Et l'harmonica, dans tout ça ? Et bien disons que
si certains ont pu reprocher de par le passé à JJM d'être un
harmoniciste pour harmonicistes, ils devraient être surpris
par ce dernier opus : tout en restant l'instrument soliste essentiel
de l'album, puisque présent sur tous les morceaux, l'harmo de
JJ n'est ni démonstratif ni technique : il s'intègre dans l'ensemble,
et en particulier au sein des arrangements de cuivres, avec
facilité. L'évolution sensible du jeu de Jean-Jacques depuis
quelques années se fait clairement sentir dans cet album, qui
est l'aboutissement d'une recherche du son : des phrasés simples,
des improvisations mélodiques et un son dont la texture est
de plus en plus riche. Si je n'avais peur d'être accusé de blasphème,
je dirais que JJM se Miles-Davis-ise...
Certains morceaux, bien sûr, ressortent plus que
d'autres : les compositions de Little Milton ("Things are gonna
change") et de Sam McClain ("At last, on time") en particulier
devraient satisfaire les amateurs de blues, tandis que des instrumentaux
très funky comme "TMCP" ou soul somme le superbe "Master Lester"

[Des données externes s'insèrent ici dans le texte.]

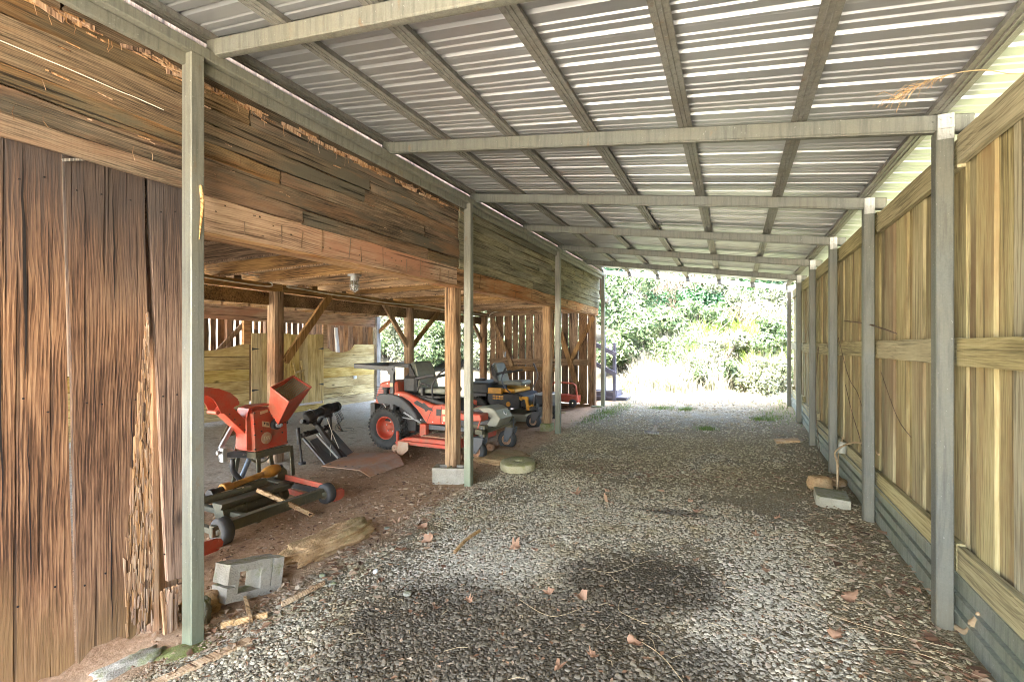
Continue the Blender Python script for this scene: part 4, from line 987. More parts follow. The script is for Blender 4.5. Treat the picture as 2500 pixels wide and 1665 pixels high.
for _ in range(1):
    mb = MB()
    for q in range(10): mb.tube(smoothpts([(.25 + .05 * q, -.30, .66 - .02 * q), (.32 + .05 * q, -.34, .56), (.45 + .04 * q, -.3, .5 + .01 * q)], 3), .009, 5)
    mb.build('hose', M['rubber'], MW)

mb = MB()
for q in range(6): mb.box((-.262 + .012 * q, -.405, .80 + .035 * q), (-.10 + .012 * q, -.402, .812 + .035 * q))
mb.beam((.80, -.4335, .47), (.93, -.4335, .75), .003, .006); mb.beam((1.05, -.4335, .46), (1.08, -.4335, .745), .003, .006); tag(mb.build('seams', M['black'], MW), kind='stuff'); mb = MB()
mb.box((.60, -.31, .82), (.64, -.24, .99)); mb.tube(smoothpts([(.55, -.28, .98), (.62, -.30, 1.06), (.75, -.28, 1.02)], 4), .012, 6)
mb.build('seat_belt', M['black'], MW)
mb = MB()
for (a, b) in ((-.20, .78), (.05, 1.05), (.28, .88), (.70, .52), (.92, .50), (1.10, .50)): mb.cyl((a, -.432, b), (a, -.440, b), .010, n=8)
mb.tube(smoothpts([(-.05, -.41, .72), (.1, -.42, .60), (.28, -.36, .52), (.5, -.34, .50)], 4), .010, 6); mb.tube(smoothpts([(1.55, -.2, .5), (1.66, -.3, .42), (1.72, -.38, .40)], 4), .008, 6); mb.cyl((.32, -.36, .60), (.62, -.33, .45), .016, n=10)
mb.build('bolts_and_rods', M['steel'], MW)
mb = MB(); mb.box((1.10, -.4365, .52), (1.17, -.434, .60)); mb.box((.10, -.435, 1.0), (.155, -.432, 1.06)); mb.box((1.085, -.437, .63), (1.15, -.434, .70)); mb.build('warning_label', M['sticker'], MW)
mb = MB()
for _ in range(160): x_, y_ = random.uniform(.6, 1.45), random.uniform(-.6, -.1); mb.obox((x_, y_, .30 + random.uniform(0, .015)), (random.uniform(.004, .02), random.uniform(.003, .008), .002), Matrix.Rotation(random.uniform(0, 3), 3, 'Z'))
tag(mb.build('grass_clippings', M['straw'], MW), kind='stuff')
# ---- yellow zero-turn mower
YM = thing('riding_mower', 'yellow and black zero-turn riding mower parked beyond the red one', 'mower', (-4.78, 8.78, -.09), 0.0)
YX = -4.78
def yl(x): return x - YX
for sd in (-1, 1): wheel(YM, 'rear_wheel', (0.02, sd * .42, .28), sd, .28, .24, .14, 'black', 30, .08)
caster(YM, 1.27, -.50, -1, .145, .10); caster(YM, 1.27, .42, -1, .145, .10)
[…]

devraient ravir les amateurs de soul.
Au final, cet album s'adresse certainement plus
aux amateurs de musique en général qu'aux amateurs de prouesses
instrumentales et d'harmonica virtuose en particulier. Comme
me le disait récemment un collaborateur de Planet Harmonica,
"on peut le prêter à un ami sans avoir à lui dire que c'est
de l'harmo !" C'est très juste, et c'est à ce titre qu'à mon
sens il s'agit du meilleur de JJM depuis un bon moment.